▸ **THE TASK**
All lines below must be repeated exactly, with the pictures omitted.

▸ **SUPPLIED INFORMATION**
------

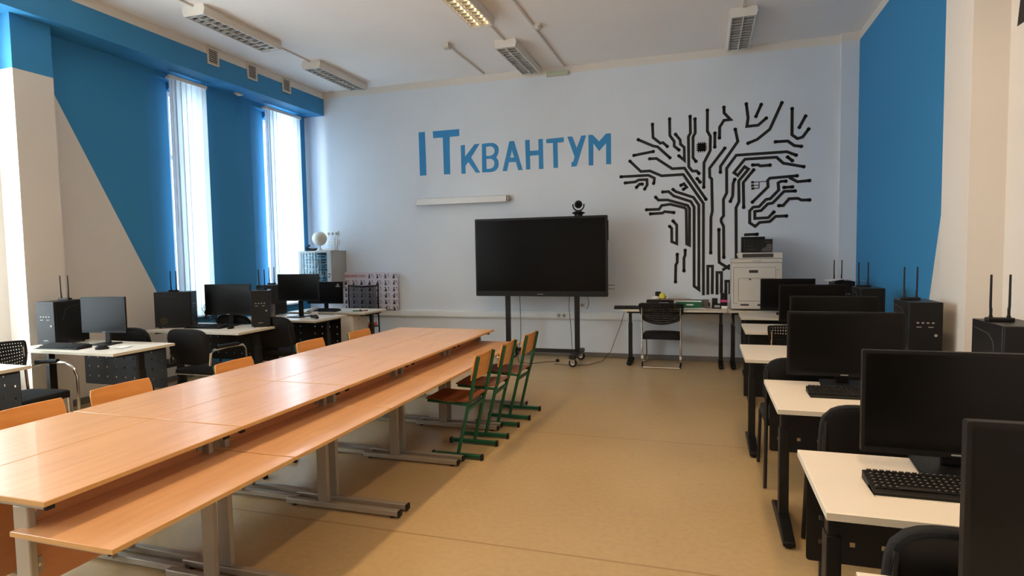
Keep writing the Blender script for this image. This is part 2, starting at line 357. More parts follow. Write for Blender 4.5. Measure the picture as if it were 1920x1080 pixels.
# ceiling conduits
conduit = mat('conduit_white', (206, 198, 186), .5, var=.02)
for nm, x0, x1, y0, y1 in (('trim_conduit_a', -1.93, -1.905, NY, 8.66), ('trim_conduit_b', -3.135, -3.11, 7.29, 8.6),
                           ('trim_conduit_c', -5.16, -5.14, NY, 8.45), ('trim_conduit_d', -2.395, -2.375, NY, 7.4), ('trim_conduit_e', .40, .42, NY, 7.3)):
    struct(bx(nm, conduit, x0, x1, y0, y1, H-.016, H))
TREE=[((1,1),[(-0.686,3.281),(-0.679,3.1),(-0.58,3.014),(-0.545,3.021),(-0.488,2.965)]),((1,1),[(-0.881,3.085),(-0.681,2.985),(-0.617,2.969),(-0.452,2.808)]),((1,1),[(-0.941,2.871),(-0.676,2.908)]),((1,1),[(-0.725,2.811),(-0.634,2.81),(-0.422,2.657),(-0.26,2.657),(0.021,2.221)]),((1,0),[(-0.996,2.795),(-0.846,2.643),(-0.723,2.644),(-0.565,2.568),(-0.275,2.571),(-0.011,2.166),(-0.01,1.452),(-0.009,0.912)]),((1,1),[(-0.411,2.373),(-0.375,2.342),(-0.14,2.253),(-0.071,2.147),(-0.069,1.452),(-0.069,1.051),(-0.067,0.99),(-0.131,1.038),(-0.132,1.399),(-0.132,1.54),(-0.133,2.122),(-0.176,2.199),(-0.401,2.284),(-0.47,2.347),(-0.549,2.345)]),((1,1),[(-0.645,2.278),(-0.608,2.236),(-0.486,2.233),(-0.218,2.147),(-0.192,2.103),(-0.193,1.601),(-0.23,1.62),(-0.236,2.094),(-0.254,2.116),(-0.449,2.172),(-0.563,2.16),(-0.598,2.109),(-0.77,2.108)]),((1,1),[(-0.716,2.049),(-0.555,2.054),(-0.523,2.074),(-0.401,2.056)]),((1,1),[(-1.122,2.584),(-0.741,2.585),(-0.661,2.541),(-0.663,2.508),(-0.672,2.47)]),((1,1),[(-1.063,2.495),(-0.926,2.502),(-0.877,2.527),(-0.763,2.527),(-0.76,2.453),(-0.794,2.398)]),((1,1),[(-0.907,2.427),(-0.866,2.469),(-0.828,2.467)]),((1,1),[(-0.306,2.425),(-0.267,2.445),(-0.23,2.395),(-0.272,2.37)]),((1,1),[(-0.412,1.941),(-0.362,1.884),(-0.362,1.626),(-0.428,1.654),(-0.43,1.84),(-0.457,1.868)]),((1,1),[(-0.456,3.335),(-0.453,3.111),(-0.395,3.026),(-0.395,2.962),(-0.333,2.907)]),((1,1),[(-0.377,3.121),(-0.317,3.042),(-0.312,2.983),(-0.263,2.937),(-0.26,2.761),(-0.333,2.827)]),((1,1),[(-0.186,3.347),(-0.182,3.123),(-0.208,3.077),(-0.203,2.672),(-0.156,2.61),(-0.099,2.607),(-0.07,2.574)]),((1,1),[(-0.123,3.308),(-0.119,3.123),(-0.148,3.067),(-0.148,2.791),(-0.11,2.738)]),((1,1),[(0.037,3.411),(0.037,3.133),(0.076,3.061),(0.074,2.872),(-0.005,2.713),(-0.007,2.384)]),((1,1),[(0.134,3.099),(0.133,2.915)]),((1,1),[(-0.094,2.506),(-0.055,2.456)]),((1,1),[(0.26,2.891),(0.067,2.635),(0.07,2.518),(0.095,2.49),(0.104,2.055),(0.086,1.975),(0.085,1.493)]),((1,1),[(0.247,3.431),(0.25,3.356),(0.331,3.263),(0.248,3.259),(0.194,3.173),(0.192,3.032)]),((1,1),[(0.391,3.13),(0.423,2.969),(0.206,2.653),(0.206,2.574)]),((1,1),[(0.526,3.451),(0.549,3.264),(0.535,3.157),(0.674,3.162),(0.771,3.246)]),((1,1),[(0.709,3.427),(0.646,3.279)]),((1,1),[(0.958,3.428),(0.816,3.099),(0.663,2.978),(0.551,2.936)]),((1,1),[(1.081,3.341),(1.082,3.008),(1.148,2.953),(1.208,2.969),(1.278,3.066)]),((1,1),[(1.24,3.233),(1.169,3.096)]),((1,1),[(0.887,2.931),(1.033,2.931),(1.111,2.867),(1.195,2.851)]),((1,1),[(1.134,2.743),(1.023,2.794),(0.404,2.788),(0.284,2.623),(0.287,2.296),(0.245,2.208),(0.248,1.991),(0.218,1.95),(0.218,1.912),(0.249,1.848),(0.253,1.448),(0.254,1.429)]),((1,0),[(1.226,2.589),(0.981,2.649),(0.9,2.731),(0.513,2.729),(0.376,2.56),(0.426,2.52),(0.509,2.63),(0.558,2.596),(0.438,2.447),(0.442,2.169),(0.405,2.091),(0.411,1.446),(0.408,1.376)]),((1,1),[(0.611,2.647),(0.679,2.646),(0.704,2.629),(0.822,2.633)]),((1,1),[(1.033,2.725),(1.09,2.675)]),((1,1),[(0.622,2.582),(0.495,2.423),(0.502,2.093)]),((1,1),[(0.388,2.47),(0.367,2.413),(0.362,2.251),(0.333,2.18)]),((1,1),[(0.61,2.159),(0.8,2.351),(0.795,2.434),(0.821,2.463),(1.148,2.477)]),((0,1),[(1.054,2.461),(1.153,2.4),(1.296,2.408)]),((1,1),[(1.015,2.414),(0.955,2.415),(0.922,2.396),(0.93,2.303),(0.828,2.194),(0.775,2.186),(0.693,2.096),(0.62,2.091),(0.576,2.043),(0.577,1.886),(0.646,1.836),(0.7,1.887),(0.825,1.894),(0.897,1.961),(1.026,1.962)]),((1,1),[(1.127,2.282),(0.994,2.283),(0.857,2.136),(0.799,2.128),(0.718,2.043),(0.64,2.035),(0.641,1.941),(0.806,1.946),(0.873,2.017)]),((1,1),[(0.994,2.334),(1.095,2.336)]),((1,1),[(0.934,2.099),(0.987,2.1),(1.057,2.185),(1.16,2.185),(1.203,2.161),(1.299,2.159)]),((0,1),[(0.509,1.728),(0.671,1.731)]),((1,0),[(0.189,1.807),(0.192,1.449),(0.195,1.361),(0.333,1.27)]),((0,0),[(0.236,1.256),(0.336,1.325)]),((1,1),[(-0.355,1.479),(-0.355,1.367),(-0.375,1.332),(-0.379,1.097)]),((1,1),[(-0.25,1.533),(-0.25,1.47),(-0.266,1.422),(-0.266,1.25)]),((0,0),[(0.049,0.921),(0.048,1.312),(0.108,1.312),(0.106,0.93)]),((0,0),[(0.168,0.922),(0.167,1.225),(0.224,1.225),(0.225,0.939)]),((0,0),[(0.282,0.931),(0.281,1.107),(0.333,1.107),(0.334,0.931)])]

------

▸ **WORKED ANSWER**
Keep writing the Blender script for this image. This is part 2, starting at line 357. More parts follow. Write for Blender 4.5. Measure the picture as if it were 1920x1080 pixels.
# ceiling conduits
conduit = mat('conduit_white', (206, 198, 186), .5, var=.02)
for nm, x0, x1, y0, y1 in (('trim_conduit_a', -1.93, -1.905, NY, 8.66), ('trim_conduit_b', -3.135, -3.11, 7.29, 8.6),
                           ('trim_conduit_c', -5.16, -5.14, NY, 8.45), ('trim_conduit_d', -2.395, -2.375, NY, 7.4), ('trim_conduit_e', .40, .42, NY, 7.3)):
    struct(bx(nm, conduit, x0, x1, y0, y1, H-.016, H))
TREE=[((1,1),[(-0.686,3.281),(-0.679,3.1),(-0.58,3.014),(-0.545,3.021),(-0.488,2.965)]),((1,1),[(-0.881,3.085),(-0.681,2.985),(-0.617,2.969),(-0.452,2.808)]),((1,1),[(-0.941,2.871),(-0.676,2.908)]),((1,1),[(-0.725,2.811),(-0.634,2.81),(-0.422,2.657),(-0.26,2.657),(0.021,2.221)]),((1,0),[(-0.996,2.795),(-0.846,2.643),(-0.723,2.644),(-0.565,2.568),(-0.275,2.571),(-0.011,2.166),(-0.01,1.452),(-0.009,0.912)]),((1,1),[(-0.411,2.373),(-0.375,2.342),(-0.14,2.253),(-0.071,2.147),(-0.069,1.452),(-0.069,1.051),(-0.067,0.99),(-0.131,1.038),(-0.132,1.399),(-0.132,1.54),(-0.133,2.122),(-0.176,2.199),(-0.401,2.284),(-0.47,2.347),(-0.549,2.345)]),((1,1),[(-0.645,2.278),(-0.608,2.236),(-0.486,2.233),(-0.218,2.147),(-0.192,2.103),(-0.193,1.601),(-0.23,1.62),(-0.236,2.094),(-0.254,2.116),(-0.449,2.172),(-0.563,2.16),(-0.598,2.109),(-0.77,2.108)]),((1,1),[(-0.716,2.049),(-0.555,2.054),(-0.523,2.074),(-0.401,2.056)]),((1,1),[(-1.122,2.584),(-0.741,2.585),(-0.661,2.541),(-0.663,2.508),(-0.672,2.47)]),((1,1),[(-1.063,2.495),(-0.926,2.502),(-0.877,2.527),(-0.763,2.527),(-0.76,2.453),(-0.794,2.398)]),((1,1),[(-0.907,2.427),(-0.866,2.469),(-0.828,2.467)]),((1,1),[(-0.306,2.425),(-0.267,2.445),(-0.23,2.395),(-0.272,2.37)]),((1,1),[(-0.412,1.941),(-0.362,1.884),(-0.362,1.626),(-0.428,1.654),(-0.43,1.84),(-0.457,1.868)]),((1,1),[(-0.456,3.335),(-0.453,3.111),(-0.395,3.026),(-0.395,2.962),(-0.333,2.907)]),((1,1),[(-0.377,3.121),(-0.317,3.042),(-0.312,2.983),(-0.263,2.937),(-0.26,2.761),(-0.333,2.827)]),((1,1),[(-0.186,3.347),(-0.182,3.123),(-0.208,3.077),(-0.203,2.672),(-0.156,2.61),(-0.099,2.607),(-0.07,2.574)]),((1,1),[(-0.123,3.308),(-0.119,3.123),(-0.148,3.067),(-0.148,2.791),(-0.11,2.738)]),((1,1),[(0.037,3.411),(0.037,3.133),(0.076,3.061),(0.074,2.872),(-0.005,2.713),(-0.007,2.384)]),((1,1),[(0.134,3.099),(0.133,2.915)]),((1,1),[(-0.094,2.506),(-0.055,2.456)]),((1,1),[(0.26,2.891),(0.067,2.635),(0.07,2.518),(0.095,2.49),(0.104,2.055),(0.086,1.975),(0.085,1.493)]),((1,1),[(0.247,3.431),(0.25,3.356),(0.331,3.263),(0.248,3.259),(0.194,3.173),(0.192,3.032)]),((1,1),[(0.391,3.13),(0.423,2.969),(0.206,2.653),(0.206,2.574)]),((1,1),[(0.526,3.451),(0.549,3.264),(0.535,3.157),(0.674,3.162),(0.771,3.246)]),((1,1),[(0.709,3.427),(0.646,3.279)]),((1,1),[(0.958,3.428),(0.816,3.099),(0.663,2.978),(0.551,2.936)]),((1,1),[(1.081,3.341),(1.082,3.008),(1.148,2.953),(1.208,2.969),(1.278,3.066)]),((1,1),[(1.24,3.233),(1.169,3.096)]),((1,1),[(0.887,2.931),(1.033,2.931),(1.111,2.867),(1.195,2.851)]),((1,1),[(1.134,2.743),(1.023,2.794),(0.404,2.788),(0.284,2.623),(0.287,2.296),(0.245,2.208),(0.248,1.991),(0.218,1.95),(0.218,1.912),(0.249,1.848),(0.253,1.448),(0.254,1.429)]),((1,0),[(1.226,2.589),(0.981,2.649),(0.9,2.731),(0.513,2.729),(0.376,2.56),(0.426,2.52),(0.509,2.63),(0.558,2.596),(0.438,2.447),(0.442,2.169),(0.405,2.091),(0.411,1.446),(0.408,1.376)]),((1,1),[(0.611,2.647),(0.679,2.646),(0.704,2.629),(0.822,2.633)]),((1,1),[(1.033,2.725),(1.09,2.675)]),((1,1),[(0.622,2.582),(0.495,2.423),(0.502,2.093)]),((1,1),[(0.388,2.47),(0.367,2.413),(0.362,2.251),(0.333,2.18)]),((1,1),[(0.61,2.159),(0.8,2.351),(0.795,2.434),(0.821,2.463),(1.148,2.477)]),((0,1),[(1.054,2.461),(1.153,2.4),(1.296,2.408)]),((1,1),[(1.015,2.414),(0.955,2.415),(0.922,2.396),(0.93,2.303),(0.828,2.194),(0.775,2.186),(0.693,2.096),(0.62,2.091),(0.576,2.043),(0.577,1.886),(0.646,1.836),(0.7,1.887),(0.825,1.894),(0.897,1.961),(1.026,1.962)]),((1,1),[(1.127,2.282),(0.994,2.283),(0.857,2.136),(0.799,2.128),(0.718,2.043),(0.64,2.035),(0.641,1.941),(0.806,1.946),(0.873,2.017)]),((1,1),[(0.994,2.334),(1.095,2.336)]),((1,1),[(0.934,2.099),(0.987,2.1),(1.057,2.185),(1.16,2.185),(1.203,2.161),(1.299,2.159)]),((0,1),[(0.509,1.728),(0.671,1.731)]),((1,0),[(0.189,1.807),(0.192,1.449),(0.195,1.361),(0.333,1.27)]),((0,0),[(0.236,1.256),(0.336,1.325)]),((1,1),[(-0.355,1.479),(-0.355,1.367),(-0.375,1.332),(-0.379,1.097)]),((1,1),[(-0.25,1.533),(-0.25,1.47),(-0.266,1.422),(-0.266,1.25)]),((0,0),[(0.049,0.921),(0.048,1.312),(0.108,1.312),(0.106,0.93)]),((0,0),[(0.168,0.922),(0.167,1.225),(0.224,1.225),(0.225,0.939)]),((0,0),[(0.282,0.931),(0.281,1.107),(0.333,1.107),(0.334,0.931)])]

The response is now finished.